> _Source data_
┄┄┄┄┄┄

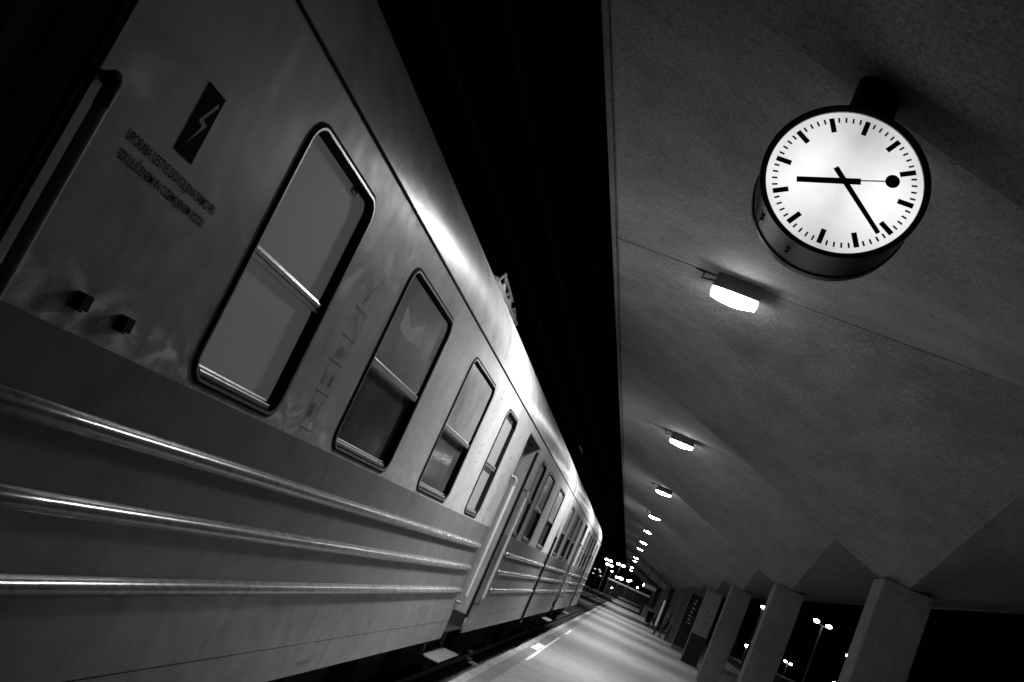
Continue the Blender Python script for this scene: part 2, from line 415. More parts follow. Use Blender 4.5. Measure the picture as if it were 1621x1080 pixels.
n = 28; f0 = [bm.verts.new((c0.x+.029*math.cos(2*math.pi*k/n), -.011, c0.z+.029*math.sin(2*math.pi*k/n))) for k in range(n)]
f1 = [bm.verts.new((v.co.x, -.0088, v.co.z)) for v in f0]; bm.faces.new(f0); bm.faces.new(f1[::-1])
for k in range(n): bm.faces.new((f0[k], f1[k], f1[(k+1) % n], f0[(k+1) % n]))
build('second_hand', bm, M['rim'], ck)
# hanger: flared neck and mounting plate against the shell
bm = bmesh.new()
tube(bm, [(0, .137, .325), (0, .137, .36), (0, .137, .42), (0, .137, .62)], [.135, .105, .10, .10], 20)
build('hanger', bm, M['black'], ck, smooth=True)
for q, yy in ((222, .09), (222, .13), (252, .10), (252, .14)):
    bm = bmesh.new(); aa = math.radians(q); ellipsoid(bm, (.336*math.cos(aa), yy, .336*math.sin(aa)), .009, .009, .009, 6); build('screw', bm, M['rim'], ck)
for q in (207, 219):
    bm = bmesh.new(); aa = math.radians(q); tube(bm, [(.3362*math.cos(aa), .05, .3362*math.sin(aa)), (.3362*math.cos(aa), .23, .3362*math.sin(aa))], .0025, 6); build('hatch_edge', bm, M['rim'], ck)

# ------------------------------------------------------------------ the train
XS = -1.58                                   # outer face of the side wall
Z = lambda v: v + H
ZB, ZG, ZSK, ZSEAM = Z(.018), Z(1.205), Z(-1.215), Z(-1.018)
W0, W1 = Z(.045), Z(1.055)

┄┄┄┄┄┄

> _Exercise instructions_
Without the images, write out each line of the data verbatim.

> _Answer to the problem_
Continue the Blender Python script for this scene: part 2, from line 415. More parts follow. Use Blender 4.5. Measure the picture as if it were 1621x1080 pixels.
n = 28; f0 = [bm.verts.new((c0.x+.029*math.cos(2*math.pi*k/n), -.011, c0.z+.029*math.sin(2*math.pi*k/n))) for k in range(n)]
f1 = [bm.verts.new((v.co.x, -.0088, v.co.z)) for v in f0]; bm.faces.new(f0); bm.faces.new(f1[::-1])
for k in range(n): bm.faces.new((f0[k], f1[k], f1[(k+1) % n], f0[(k+1) % n]))
build('second_hand', bm, M['rim'], ck)
# hanger: flared neck and mounting plate against the shell
bm = bmesh.new()
tube(bm, [(0, .137, .325), (0, .137, .36), (0, .137, .42), (0, .137, .62)], [.135, .105, .10, .10], 20)
build('hanger', bm, M['black'], ck, smooth=True)
for q, yy in ((222, .09), (222, .13), (252, .10), (252, .14)):
    bm = bmesh.new(); aa = math.radians(q); ellipsoid(bm, (.336*math.cos(aa), yy, .336*math.sin(aa)), .009, .009, .009, 6); build('screw', bm, M['rim'], ck)
for q in (207, 219):
    bm = bmesh.new(); aa = math.radians(q); tube(bm, [(.3362*math.cos(aa), .05, .3362*math.sin(aa)), (.3362*math.cos(aa), .23, .3362*math.sin(aa))], .0025, 6); build('hatch_edge', bm, M['rim'], ck)

# ------------------------------------------------------------------ the train
XS = -1.58                                   # outer face of the side wall
Z = lambda v: v + H
ZB, ZG, ZSK, ZSEAM = Z(.018), Z(1.205), Z(-1.215), Z(-1.018)
W0, W1 = Z(.045), Z(1.055)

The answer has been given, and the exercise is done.